The Act empowers the Tribunal to have unlimited jurisdiction when it comes to ADR as long as disputes fall within the scope of the Companies Act. For instance, ADR matters handled during the 2017/18 financial year included the directorship disputes, shareholding disputes, payment of dividends and access to financial statements. It should be noted that South Africa is still behind compared to other jurisdictions when it comes to commercial mediation. This lag could be due to the fact that South Africa is generally a litigious society or lack of confidence towards ADR.

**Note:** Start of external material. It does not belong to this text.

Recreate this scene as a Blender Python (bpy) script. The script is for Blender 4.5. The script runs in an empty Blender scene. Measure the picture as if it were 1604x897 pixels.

There are four ways in which Companies Tribunal’s ADR makes good business sense which companies may not be aware of:

 

  1. Cost effective and speedy

According Tribunal’s Chairperson Dr MA Chicktay, “on average it takes about 240 court days for civil cases to reach a conclusion. In a fast-moving business world, this is too long and, inevitable, expensive”. Depending on the complexity of the matter, the Tribunal’s ADR process is completed within a day or two and it’s free of charge.

 

  1. Flexible

ADR is scheduled at the parties’ convenience unlike a court litigation where parties must wait for a court date. The convenience allows parties to focus on their core business which is productivity. The Tribunal conducts ADR hearings where parties reside and it is not compulsory for any party to be represented by a lawyer. This informal nature of proceeding is intended to make justice easily and accessible to South Africans.

 

  1. Preserves business relations

Parties have a bigger say in the ADR outcome unlike a ‘winner takes all’ litigation process. The role of the Tribunal member is to help parties in dispute to find a mutually beneficial solution. He or she cannot impose the terms of the settlement agreement. The conciliatory nature of the proceedings helps parties to preserve relationships which may be critical between suppliers and customers or directors and shareholders.

 

  1. Confidential

All discussions and disclosures made during mediation or conciliation are confidential and inadmissible as evidence in any court or other forum; unless the discussions and disclosures are recorded in a consent order signed by parties and the Tribunal member and made an order of court. No party may be compelled to make any disclosure of information. Confidentiality is very critical for a company unlike the court litigation process which opens proceedings up to the public, which could tarnish the company’s brand.

In order to lodge an application for ADR, the applicant must complete form CTR 132.1 and file it with the Tribunal. Such a form must be accompanied by a statement of claim and supporting documents. The statement of claim should state how the dispute arose, the conduct, which is the subject of dispute, actions or facts, circumstances and the particulars of the request.

The applicant must indicate whether he/ she wish to apply for Mediation and or Conciliation or Arbitration. In case of arbitration the statement of claim must be in a form of an affidavit. Arbitration is a little different from mediation and conciliation as it is akin to a formal court process.

Participation in the Companies Tribunal’s ADR proceedings is voluntary. Any party can, at any time withdraw from the proceedings without furnishing reasons for withdrawal.

Companies are encouraged to utilise the services of the Companies Tribunal as an alternative to seeking relief in court. Companies are further encouraged to include in commercial contracts the use of ADR services as an alternative to court proceedings. Including an ADR clause in commercial contract makes it easier to secure agreement on dispute resolution mechanism when relationships are still intact instead of at the time when a dispute arises when relationships may be strained.